La obra que discuto se centra en los zapatistas y no en sus enemigos. Esto importa porque, sin favorecer a los seguidores de Zapata, sí nos habla de ellos por encima: por ejemplo, de los soldados federales (tanto huertistas como carrancistas) que quizá merezcan también un libro que nos hable sobre su presencia en la zona. Los zapatistas en este texto tienen rostro y sobresalen a cada momento de entre la multitud de sus iguales; los federales en cambio, quizá por portar un uniforme que los uniforma, son vistos implícitamente como masas de enemigos que acechan, capturan y matan a pacíficos y zapatistas.

Este es un libro íntimamente ligado a su autor.
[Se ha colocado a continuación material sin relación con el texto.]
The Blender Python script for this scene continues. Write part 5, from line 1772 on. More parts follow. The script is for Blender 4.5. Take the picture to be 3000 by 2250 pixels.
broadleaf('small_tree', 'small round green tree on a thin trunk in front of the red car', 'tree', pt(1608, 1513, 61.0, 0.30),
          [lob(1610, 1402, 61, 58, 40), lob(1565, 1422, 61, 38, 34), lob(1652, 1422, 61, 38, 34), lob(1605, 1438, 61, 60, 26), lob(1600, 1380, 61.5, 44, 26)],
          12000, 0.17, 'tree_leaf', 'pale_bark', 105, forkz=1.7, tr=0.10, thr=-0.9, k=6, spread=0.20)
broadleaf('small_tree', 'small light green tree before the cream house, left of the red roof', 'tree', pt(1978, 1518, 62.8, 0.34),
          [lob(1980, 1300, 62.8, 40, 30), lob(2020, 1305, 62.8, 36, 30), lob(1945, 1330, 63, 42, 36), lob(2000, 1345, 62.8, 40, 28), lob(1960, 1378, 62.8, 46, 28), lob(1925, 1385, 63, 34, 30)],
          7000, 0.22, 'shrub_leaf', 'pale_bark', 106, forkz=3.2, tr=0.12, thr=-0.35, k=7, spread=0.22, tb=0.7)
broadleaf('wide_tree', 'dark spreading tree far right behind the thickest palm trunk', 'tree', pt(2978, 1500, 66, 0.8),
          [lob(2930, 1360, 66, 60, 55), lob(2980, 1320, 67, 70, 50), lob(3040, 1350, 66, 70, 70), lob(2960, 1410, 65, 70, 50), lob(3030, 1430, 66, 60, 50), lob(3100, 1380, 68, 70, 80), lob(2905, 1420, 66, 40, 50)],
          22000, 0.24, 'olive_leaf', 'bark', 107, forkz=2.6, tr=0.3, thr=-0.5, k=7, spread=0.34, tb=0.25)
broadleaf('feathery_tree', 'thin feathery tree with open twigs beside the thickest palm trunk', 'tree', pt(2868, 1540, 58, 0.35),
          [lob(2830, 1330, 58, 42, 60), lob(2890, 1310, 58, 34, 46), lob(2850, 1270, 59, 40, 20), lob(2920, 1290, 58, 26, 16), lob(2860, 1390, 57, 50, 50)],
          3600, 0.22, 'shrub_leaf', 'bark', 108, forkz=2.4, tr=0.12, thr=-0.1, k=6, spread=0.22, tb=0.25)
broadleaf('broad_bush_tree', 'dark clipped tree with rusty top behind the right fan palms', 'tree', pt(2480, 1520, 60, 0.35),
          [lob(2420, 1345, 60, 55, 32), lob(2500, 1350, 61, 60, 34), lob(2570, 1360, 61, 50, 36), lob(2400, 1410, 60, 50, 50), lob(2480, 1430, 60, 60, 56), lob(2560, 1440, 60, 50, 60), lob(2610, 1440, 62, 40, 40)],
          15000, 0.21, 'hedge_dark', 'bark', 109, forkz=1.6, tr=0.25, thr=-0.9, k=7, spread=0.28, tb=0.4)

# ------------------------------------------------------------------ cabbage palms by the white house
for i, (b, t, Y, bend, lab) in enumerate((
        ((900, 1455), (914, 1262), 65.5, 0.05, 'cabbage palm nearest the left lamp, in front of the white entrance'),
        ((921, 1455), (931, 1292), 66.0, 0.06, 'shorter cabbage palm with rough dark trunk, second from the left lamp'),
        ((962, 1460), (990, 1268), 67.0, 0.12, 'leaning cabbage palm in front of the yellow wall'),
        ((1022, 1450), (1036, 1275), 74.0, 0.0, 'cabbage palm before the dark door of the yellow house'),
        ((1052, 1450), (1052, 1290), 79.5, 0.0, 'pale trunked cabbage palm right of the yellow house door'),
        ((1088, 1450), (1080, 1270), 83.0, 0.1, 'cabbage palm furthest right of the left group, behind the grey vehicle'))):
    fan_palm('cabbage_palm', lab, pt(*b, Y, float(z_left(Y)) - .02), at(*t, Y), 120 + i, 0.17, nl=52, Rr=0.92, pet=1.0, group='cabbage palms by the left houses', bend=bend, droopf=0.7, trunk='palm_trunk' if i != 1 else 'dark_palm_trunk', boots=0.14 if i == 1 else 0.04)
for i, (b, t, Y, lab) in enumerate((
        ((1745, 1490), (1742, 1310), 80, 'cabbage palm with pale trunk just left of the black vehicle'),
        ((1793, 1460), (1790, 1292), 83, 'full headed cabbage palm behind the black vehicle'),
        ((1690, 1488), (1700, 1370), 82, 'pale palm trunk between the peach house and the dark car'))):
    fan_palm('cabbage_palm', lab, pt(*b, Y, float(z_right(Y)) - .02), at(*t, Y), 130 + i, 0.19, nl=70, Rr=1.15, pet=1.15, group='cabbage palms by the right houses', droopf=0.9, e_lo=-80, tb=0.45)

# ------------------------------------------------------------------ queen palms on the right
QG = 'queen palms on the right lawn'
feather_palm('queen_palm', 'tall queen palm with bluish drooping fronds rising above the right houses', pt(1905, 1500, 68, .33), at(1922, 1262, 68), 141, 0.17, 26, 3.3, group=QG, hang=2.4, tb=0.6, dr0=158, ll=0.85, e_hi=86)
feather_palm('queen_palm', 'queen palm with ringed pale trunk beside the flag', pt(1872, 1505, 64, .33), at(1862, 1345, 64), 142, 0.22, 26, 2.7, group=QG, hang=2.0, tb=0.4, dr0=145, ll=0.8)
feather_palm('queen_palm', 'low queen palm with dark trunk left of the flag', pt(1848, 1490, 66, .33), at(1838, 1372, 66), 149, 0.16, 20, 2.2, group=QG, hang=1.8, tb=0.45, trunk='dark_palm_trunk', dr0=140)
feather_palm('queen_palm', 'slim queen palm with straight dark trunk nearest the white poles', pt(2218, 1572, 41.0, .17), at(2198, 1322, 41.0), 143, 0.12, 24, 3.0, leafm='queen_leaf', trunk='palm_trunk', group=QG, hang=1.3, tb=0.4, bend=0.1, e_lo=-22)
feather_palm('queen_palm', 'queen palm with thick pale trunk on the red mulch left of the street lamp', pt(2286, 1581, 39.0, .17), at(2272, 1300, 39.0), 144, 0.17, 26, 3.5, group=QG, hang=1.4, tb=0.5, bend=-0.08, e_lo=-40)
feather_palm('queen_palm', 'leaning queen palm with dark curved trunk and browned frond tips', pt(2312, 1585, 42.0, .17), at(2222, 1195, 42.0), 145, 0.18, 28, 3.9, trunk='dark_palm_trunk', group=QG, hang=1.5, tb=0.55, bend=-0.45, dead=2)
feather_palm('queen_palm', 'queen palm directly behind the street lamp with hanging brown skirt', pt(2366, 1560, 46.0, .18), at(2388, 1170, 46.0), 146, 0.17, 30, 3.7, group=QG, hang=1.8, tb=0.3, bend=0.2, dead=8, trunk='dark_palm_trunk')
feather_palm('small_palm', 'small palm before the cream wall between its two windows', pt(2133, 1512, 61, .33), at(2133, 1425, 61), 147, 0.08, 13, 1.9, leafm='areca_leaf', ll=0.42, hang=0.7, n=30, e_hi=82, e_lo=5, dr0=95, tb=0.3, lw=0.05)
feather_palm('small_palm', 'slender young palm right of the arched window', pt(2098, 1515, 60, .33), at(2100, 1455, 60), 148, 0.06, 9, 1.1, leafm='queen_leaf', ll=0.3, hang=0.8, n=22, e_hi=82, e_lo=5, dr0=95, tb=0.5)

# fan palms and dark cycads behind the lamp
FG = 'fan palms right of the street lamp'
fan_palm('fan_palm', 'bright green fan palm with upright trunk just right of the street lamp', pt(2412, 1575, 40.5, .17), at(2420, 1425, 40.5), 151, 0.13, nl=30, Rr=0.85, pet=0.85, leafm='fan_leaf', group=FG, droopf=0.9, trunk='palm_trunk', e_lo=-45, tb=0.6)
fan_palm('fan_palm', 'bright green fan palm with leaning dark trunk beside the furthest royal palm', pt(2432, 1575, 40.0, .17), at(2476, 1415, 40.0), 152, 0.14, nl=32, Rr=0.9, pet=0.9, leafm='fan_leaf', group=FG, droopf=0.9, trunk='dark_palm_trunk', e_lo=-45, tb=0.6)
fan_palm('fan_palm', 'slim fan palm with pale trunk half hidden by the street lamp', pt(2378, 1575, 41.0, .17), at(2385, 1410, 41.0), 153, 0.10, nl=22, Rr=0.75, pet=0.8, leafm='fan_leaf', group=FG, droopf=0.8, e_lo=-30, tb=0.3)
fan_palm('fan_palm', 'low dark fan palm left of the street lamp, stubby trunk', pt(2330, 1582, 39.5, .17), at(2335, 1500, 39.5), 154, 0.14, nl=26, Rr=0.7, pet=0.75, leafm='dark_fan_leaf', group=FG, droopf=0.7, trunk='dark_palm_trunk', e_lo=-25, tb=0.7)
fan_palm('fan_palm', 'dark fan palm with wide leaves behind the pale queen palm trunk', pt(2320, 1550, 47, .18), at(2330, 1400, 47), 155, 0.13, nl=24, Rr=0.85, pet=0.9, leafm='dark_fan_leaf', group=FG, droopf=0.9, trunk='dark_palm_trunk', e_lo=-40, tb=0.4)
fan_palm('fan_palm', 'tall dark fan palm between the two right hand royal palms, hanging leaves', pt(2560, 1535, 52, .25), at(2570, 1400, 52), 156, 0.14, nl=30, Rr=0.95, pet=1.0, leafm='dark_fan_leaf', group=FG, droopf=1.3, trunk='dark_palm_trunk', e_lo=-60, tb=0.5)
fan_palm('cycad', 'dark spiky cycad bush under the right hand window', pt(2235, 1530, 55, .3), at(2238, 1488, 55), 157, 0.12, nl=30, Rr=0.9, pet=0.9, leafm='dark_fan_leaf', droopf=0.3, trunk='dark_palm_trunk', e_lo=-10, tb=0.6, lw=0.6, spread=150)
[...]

En la contraportada del libro, leemos que “Alejandro creció en el caluroso campo de Colima, entre la milpa con espiga, la hierba y el zacate, entre vacas y caballos […]” y esto me recuerda a las palabras de Francisco Castro quien nos dice y recomienda: “escribir tiene mucho de autoconocimiento. […] no escribas sobre lo que no quieras. No escribas sobre lo que no te creas, sobre lo que no tenga que ver contigo”. Alejandro Rodríguez Mayoral escribió sobre los zapatistas que en buena medida tienen que ver con él mismo. Cierto, él no es -ni fue- un jinete con traje negro, sombrero de ala ancha y espuelas de plata pura. Fue un historiador de zapatos negros y empolvados que contó la historia de los zapatistas, para reconocerse en ella.